---------- Provided material

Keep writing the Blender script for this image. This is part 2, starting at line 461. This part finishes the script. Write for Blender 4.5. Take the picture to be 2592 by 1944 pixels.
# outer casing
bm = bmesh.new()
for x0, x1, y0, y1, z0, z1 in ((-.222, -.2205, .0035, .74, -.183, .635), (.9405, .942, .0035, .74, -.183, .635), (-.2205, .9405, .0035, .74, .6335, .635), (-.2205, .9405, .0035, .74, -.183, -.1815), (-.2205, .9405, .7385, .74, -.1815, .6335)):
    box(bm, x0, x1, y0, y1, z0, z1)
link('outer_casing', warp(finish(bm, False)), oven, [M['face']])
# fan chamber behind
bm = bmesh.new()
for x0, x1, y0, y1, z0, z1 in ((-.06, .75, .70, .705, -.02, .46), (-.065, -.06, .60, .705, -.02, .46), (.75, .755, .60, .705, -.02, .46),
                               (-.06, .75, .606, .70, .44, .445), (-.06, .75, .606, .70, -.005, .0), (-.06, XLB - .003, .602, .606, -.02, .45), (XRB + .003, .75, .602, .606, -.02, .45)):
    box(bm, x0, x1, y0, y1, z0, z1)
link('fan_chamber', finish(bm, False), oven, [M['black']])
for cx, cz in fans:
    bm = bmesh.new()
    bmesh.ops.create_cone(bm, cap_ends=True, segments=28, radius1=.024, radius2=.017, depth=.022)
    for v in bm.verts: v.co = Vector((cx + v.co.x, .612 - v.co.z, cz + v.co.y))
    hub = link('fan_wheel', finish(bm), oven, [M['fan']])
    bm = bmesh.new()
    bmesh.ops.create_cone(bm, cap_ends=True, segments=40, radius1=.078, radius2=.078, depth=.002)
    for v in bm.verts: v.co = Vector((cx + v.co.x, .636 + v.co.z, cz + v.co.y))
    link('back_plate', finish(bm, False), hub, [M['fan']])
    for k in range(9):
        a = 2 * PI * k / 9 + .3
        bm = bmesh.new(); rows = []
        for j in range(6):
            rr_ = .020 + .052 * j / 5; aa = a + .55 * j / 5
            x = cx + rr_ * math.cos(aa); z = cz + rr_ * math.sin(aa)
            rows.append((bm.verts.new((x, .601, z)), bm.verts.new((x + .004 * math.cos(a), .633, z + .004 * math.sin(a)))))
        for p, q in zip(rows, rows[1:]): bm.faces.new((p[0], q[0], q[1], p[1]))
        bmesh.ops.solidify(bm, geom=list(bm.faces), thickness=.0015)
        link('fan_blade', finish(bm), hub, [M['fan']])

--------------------

#### Task brief:
Copy out all of the lines above exactly.

#### Full response:
Keep writing the Blender script for this image. This is part 2, starting at line 461. This part finishes the script. Write for Blender 4.5. Take the picture to be 2592 by 1944 pixels.
# outer casing
bm = bmesh.new()
for x0, x1, y0, y1, z0, z1 in ((-.222, -.2205, .0035, .74, -.183, .635), (.9405, .942, .0035, .74, -.183, .635), (-.2205, .9405, .0035, .74, .6335, .635), (-.2205, .9405, .0035, .74, -.183, -.1815), (-.2205, .9405, .7385, .74, -.1815, .6335)):
    box(bm, x0, x1, y0, y1, z0, z1)
link('outer_casing', warp(finish(bm, False)), oven, [M['face']])
# fan chamber behind
bm = bmesh.new()
for x0, x1, y0, y1, z0, z1 in ((-.06, .75, .70, .705, -.02, .46), (-.065, -.06, .60, .705, -.02, .46), (.75, .755, .60, .705, -.02, .46),
                               (-.06, .75, .606, .70, .44, .445), (-.06, .75, .606, .70, -.005, .0), (-.06, XLB - .003, .602, .606, -.02, .45), (XRB + .003, .75, .602, .606, -.02, .45)):
    box(bm, x0, x1, y0, y1, z0, z1)
link('fan_chamber', finish(bm, False), oven, [M['black']])
for cx, cz in fans:
    bm = bmesh.new()
    bmesh.ops.create_cone(bm, cap_ends=True, segments=28, radius1=.024, radius2=.017, depth=.022)
    for v in bm.verts: v.co = Vector((cx + v.co.x, .612 - v.co.z, cz + v.co.y))
    hub = link('fan_wheel', finish(bm), oven, [M['fan']])
    bm = bmesh.new()
    bmesh.ops.create_cone(bm, cap_ends=True, segments=40, radius1=.078, radius2=.078, depth=.002)
    for v in bm.verts: v.co = Vector((cx + v.co.x, .636 + v.co.z, cz + v.co.y))
    link('back_plate', finish(bm, False), hub, [M['fan']])
    for k in range(9):
        a = 2 * PI * k / 9 + .3
        bm = bmesh.new(); rows = []
        for j in range(6):
            rr_ = .020 + .052 * j / 5; aa = a + .55 * j / 5
            x = cx + rr_ * math.cos(aa); z = cz + rr_ * math.sin(aa)
            rows.append((bm.verts.new((x, .601, z)), bm.verts.new((x + .004 * math.cos(a), .633, z + .004 * math.sin(a)))))
        for p, q in zip(rows, rows[1:]): bm.faces.new((p[0], q[0], q[1], p[1]))
        bmesh.ops.solidify(bm, geom=list(bm.faces), thickness=.0015)
        link('fan_blade', finish(bm), hub, [M['fan']])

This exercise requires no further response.